Sebagaimana diketahui bahwa pada tanggal 24 Januari 2017 Pengadilan Federal Australia di Sydney yang dipimpin hakim tunggal Griffiths dalam amar putusannya mengabulkan permohonan Daniel Sanda dan mengabaikan keberatan PTTEP Australasia dan memutuskan bahwa Daniel Sanda berhak untuk mewakili seluruh petani rumput melawan PTTEP Australasia.

"Dengan putusan pengadilan Federal Australia ini maka perkara tersebut dilanjutkan. Saya berkeyakinan kuat bahwa dengan bukti dan pengakuan Daniel Sanda di Pengadilan Federal Australia beberapa waktu lalu telah meyakinkan Hakim Pengadilan Federal Australia bahwa benar tumpahan minyak Montara menjangkau pantai-pantai di NTT yang mengakibatkan rusaknya tanaman rumput laut di NTT," ujar Tanoni.

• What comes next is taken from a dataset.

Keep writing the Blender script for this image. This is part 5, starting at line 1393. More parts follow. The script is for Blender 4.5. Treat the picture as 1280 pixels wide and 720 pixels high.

Ia mengatakan bahwa gugatan Class Action petani rumput di Pengadilan Federal Australia ini baru mencakup dua dari 13 Kabupaten/Kota di NTT yang terdampak atau baru sekitar tiga persen saja dari total seluruh kerusakan dan kerugian yang diderita rakyat dan daerah NTT.

Guna mempercepat penyelesaian petaka tumpahan minyak Montara di Laut Timor ini, Menteri Koordinator Bidang Kemaritiman Luhut Binsar Pandjaitan secara terus menerus telah mendesak Pemerintah Australia untuk turut mempercepat penyelesaian kasus ini tanpa mengintervensi gugatan Class Action yang sedang berlangsung di Pengadilan Australia.

"Saya telah menyampaikan time line (batas waktu) penyelesaian kasus Montara ini paling lambat Maret 2018 kepada Pemerintah Australia sesuai kesepakatan bersama dalam pertemuan 26 September 2017 di Canberra," katanya dan menambahkan "Saat ini, saya masih menunggu jawaban balik dari Pemerintah Australia".